• Written exercise
Type again, exactly, the lines below from the start through the line that includes "SC.camera = cam".

• Recorded data

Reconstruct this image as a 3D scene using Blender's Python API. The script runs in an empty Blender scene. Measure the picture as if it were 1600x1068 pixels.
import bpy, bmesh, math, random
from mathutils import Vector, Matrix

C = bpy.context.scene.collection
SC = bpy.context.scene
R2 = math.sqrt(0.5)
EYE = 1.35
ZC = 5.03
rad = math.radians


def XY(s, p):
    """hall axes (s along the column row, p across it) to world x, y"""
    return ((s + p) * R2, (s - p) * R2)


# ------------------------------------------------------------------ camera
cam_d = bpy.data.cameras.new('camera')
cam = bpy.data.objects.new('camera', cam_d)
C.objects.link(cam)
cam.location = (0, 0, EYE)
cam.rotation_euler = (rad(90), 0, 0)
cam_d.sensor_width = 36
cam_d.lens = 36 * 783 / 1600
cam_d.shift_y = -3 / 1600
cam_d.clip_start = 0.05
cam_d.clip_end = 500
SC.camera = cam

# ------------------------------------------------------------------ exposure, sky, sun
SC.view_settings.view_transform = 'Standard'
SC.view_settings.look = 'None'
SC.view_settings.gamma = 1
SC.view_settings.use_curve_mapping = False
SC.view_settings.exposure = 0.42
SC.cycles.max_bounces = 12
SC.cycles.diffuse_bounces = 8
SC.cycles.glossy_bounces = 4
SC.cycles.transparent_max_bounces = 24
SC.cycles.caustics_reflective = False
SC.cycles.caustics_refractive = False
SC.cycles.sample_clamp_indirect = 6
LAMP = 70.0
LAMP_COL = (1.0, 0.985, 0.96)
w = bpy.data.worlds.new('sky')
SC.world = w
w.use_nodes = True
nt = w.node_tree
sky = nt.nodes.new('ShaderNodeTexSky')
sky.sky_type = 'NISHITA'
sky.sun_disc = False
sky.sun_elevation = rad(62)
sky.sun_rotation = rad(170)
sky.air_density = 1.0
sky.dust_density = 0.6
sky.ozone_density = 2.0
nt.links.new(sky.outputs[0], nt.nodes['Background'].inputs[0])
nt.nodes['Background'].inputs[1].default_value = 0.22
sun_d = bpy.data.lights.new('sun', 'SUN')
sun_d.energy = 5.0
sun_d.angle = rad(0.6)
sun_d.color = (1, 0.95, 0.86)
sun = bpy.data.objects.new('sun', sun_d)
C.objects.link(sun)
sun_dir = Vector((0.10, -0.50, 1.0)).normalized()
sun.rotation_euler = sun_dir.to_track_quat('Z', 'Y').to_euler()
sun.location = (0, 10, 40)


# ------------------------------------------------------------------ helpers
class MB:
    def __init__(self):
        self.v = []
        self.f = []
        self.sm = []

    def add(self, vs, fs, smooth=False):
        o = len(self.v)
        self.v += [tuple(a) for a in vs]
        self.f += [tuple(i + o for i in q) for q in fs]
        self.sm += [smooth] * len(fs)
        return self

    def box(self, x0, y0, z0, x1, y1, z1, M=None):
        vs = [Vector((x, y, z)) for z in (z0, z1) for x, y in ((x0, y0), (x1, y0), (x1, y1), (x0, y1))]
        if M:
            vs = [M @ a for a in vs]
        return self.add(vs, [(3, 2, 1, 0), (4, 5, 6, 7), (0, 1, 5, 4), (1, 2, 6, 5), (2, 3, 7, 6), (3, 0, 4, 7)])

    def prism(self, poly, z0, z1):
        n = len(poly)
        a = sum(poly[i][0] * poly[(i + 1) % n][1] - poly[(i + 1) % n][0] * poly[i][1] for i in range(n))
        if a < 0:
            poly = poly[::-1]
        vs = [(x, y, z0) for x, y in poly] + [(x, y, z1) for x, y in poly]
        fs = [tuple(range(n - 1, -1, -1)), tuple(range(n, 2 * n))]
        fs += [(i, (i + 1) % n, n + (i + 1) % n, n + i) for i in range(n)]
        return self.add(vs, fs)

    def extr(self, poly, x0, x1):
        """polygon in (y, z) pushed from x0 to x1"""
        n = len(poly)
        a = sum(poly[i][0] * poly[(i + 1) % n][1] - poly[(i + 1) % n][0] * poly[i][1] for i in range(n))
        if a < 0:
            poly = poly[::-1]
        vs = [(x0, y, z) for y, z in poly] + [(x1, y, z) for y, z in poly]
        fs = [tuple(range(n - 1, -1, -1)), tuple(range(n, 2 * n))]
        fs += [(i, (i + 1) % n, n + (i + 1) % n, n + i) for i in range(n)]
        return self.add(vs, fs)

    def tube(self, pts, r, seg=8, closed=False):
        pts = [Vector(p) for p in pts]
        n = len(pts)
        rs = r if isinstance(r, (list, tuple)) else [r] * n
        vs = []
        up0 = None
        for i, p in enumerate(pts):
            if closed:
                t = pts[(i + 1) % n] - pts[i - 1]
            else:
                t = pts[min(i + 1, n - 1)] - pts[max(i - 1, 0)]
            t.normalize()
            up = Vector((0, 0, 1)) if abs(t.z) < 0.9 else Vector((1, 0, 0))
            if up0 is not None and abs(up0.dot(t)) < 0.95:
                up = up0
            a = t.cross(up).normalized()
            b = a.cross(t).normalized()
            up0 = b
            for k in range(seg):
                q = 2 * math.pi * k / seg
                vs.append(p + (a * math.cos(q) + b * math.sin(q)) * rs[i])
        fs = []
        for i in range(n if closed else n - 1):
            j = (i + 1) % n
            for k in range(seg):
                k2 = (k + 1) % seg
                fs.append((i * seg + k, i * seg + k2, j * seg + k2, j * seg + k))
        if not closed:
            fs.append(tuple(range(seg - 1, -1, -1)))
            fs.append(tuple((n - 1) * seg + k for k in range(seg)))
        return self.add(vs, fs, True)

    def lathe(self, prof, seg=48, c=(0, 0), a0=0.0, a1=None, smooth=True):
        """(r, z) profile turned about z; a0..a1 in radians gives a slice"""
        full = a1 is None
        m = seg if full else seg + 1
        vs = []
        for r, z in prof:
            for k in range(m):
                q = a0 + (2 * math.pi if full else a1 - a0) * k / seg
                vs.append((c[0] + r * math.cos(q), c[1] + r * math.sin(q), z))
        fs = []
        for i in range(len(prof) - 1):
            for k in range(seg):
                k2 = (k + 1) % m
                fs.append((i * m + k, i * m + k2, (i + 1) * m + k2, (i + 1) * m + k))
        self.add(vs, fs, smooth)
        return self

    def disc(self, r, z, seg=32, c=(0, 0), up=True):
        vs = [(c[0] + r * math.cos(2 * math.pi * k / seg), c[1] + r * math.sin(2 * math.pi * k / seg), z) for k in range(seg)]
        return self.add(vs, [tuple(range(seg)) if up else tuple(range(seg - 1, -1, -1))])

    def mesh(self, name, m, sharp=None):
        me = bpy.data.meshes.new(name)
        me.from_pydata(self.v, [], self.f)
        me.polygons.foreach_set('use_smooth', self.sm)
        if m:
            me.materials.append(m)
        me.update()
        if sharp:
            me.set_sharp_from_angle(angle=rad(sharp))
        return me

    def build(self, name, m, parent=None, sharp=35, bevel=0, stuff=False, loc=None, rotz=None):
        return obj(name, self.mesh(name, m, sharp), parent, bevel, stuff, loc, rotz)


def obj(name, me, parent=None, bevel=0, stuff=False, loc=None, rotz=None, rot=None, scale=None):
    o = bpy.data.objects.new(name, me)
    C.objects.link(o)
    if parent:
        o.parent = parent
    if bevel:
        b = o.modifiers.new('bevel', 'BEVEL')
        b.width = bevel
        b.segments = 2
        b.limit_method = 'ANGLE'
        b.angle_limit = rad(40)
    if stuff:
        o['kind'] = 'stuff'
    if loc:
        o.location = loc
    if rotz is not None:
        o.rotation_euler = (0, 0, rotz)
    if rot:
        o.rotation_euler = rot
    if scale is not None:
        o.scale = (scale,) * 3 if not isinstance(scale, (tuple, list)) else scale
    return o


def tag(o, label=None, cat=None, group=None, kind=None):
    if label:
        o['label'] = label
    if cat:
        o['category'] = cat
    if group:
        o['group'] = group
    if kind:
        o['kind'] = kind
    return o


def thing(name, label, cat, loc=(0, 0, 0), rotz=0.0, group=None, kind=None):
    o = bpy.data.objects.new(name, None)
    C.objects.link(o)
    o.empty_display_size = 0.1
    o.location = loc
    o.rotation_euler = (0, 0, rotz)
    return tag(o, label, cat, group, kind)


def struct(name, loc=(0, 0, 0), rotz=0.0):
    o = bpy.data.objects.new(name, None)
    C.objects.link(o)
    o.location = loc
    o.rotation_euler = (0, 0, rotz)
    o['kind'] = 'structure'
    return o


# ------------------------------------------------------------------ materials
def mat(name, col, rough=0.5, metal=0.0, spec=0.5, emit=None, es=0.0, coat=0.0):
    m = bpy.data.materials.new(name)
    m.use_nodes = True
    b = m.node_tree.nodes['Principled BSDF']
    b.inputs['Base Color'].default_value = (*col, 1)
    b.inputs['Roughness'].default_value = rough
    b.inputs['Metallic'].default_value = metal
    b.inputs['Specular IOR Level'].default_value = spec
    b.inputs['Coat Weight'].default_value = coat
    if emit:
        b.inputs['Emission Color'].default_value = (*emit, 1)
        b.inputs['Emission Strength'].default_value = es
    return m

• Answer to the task
Reconstruct this image as a 3D scene using Blender's Python API. The script runs in an empty Blender scene. Measure the picture as if it were 1600x1068 pixels.
import bpy, bmesh, math, random
from mathutils import Vector, Matrix

C = bpy.context.scene.collection
SC = bpy.context.scene
R2 = math.sqrt(0.5)
EYE = 1.35
ZC = 5.03
rad = math.radians


def XY(s, p):
    """hall axes (s along the column row, p across it) to world x, y"""
    return ((s + p) * R2, (s - p) * R2)


# ------------------------------------------------------------------ camera
cam_d = bpy.data.cameras.new('camera')
cam = bpy.data.objects.new('camera', cam_d)
C.objects.link(cam)
cam.location = (0, 0, EYE)
cam.rotation_euler = (rad(90), 0, 0)
cam_d.sensor_width = 36
cam_d.lens = 36 * 783 / 1600
cam_d.shift_y = -3 / 1600
cam_d.clip_start = 0.05
cam_d.clip_end = 500
SC.camera = cam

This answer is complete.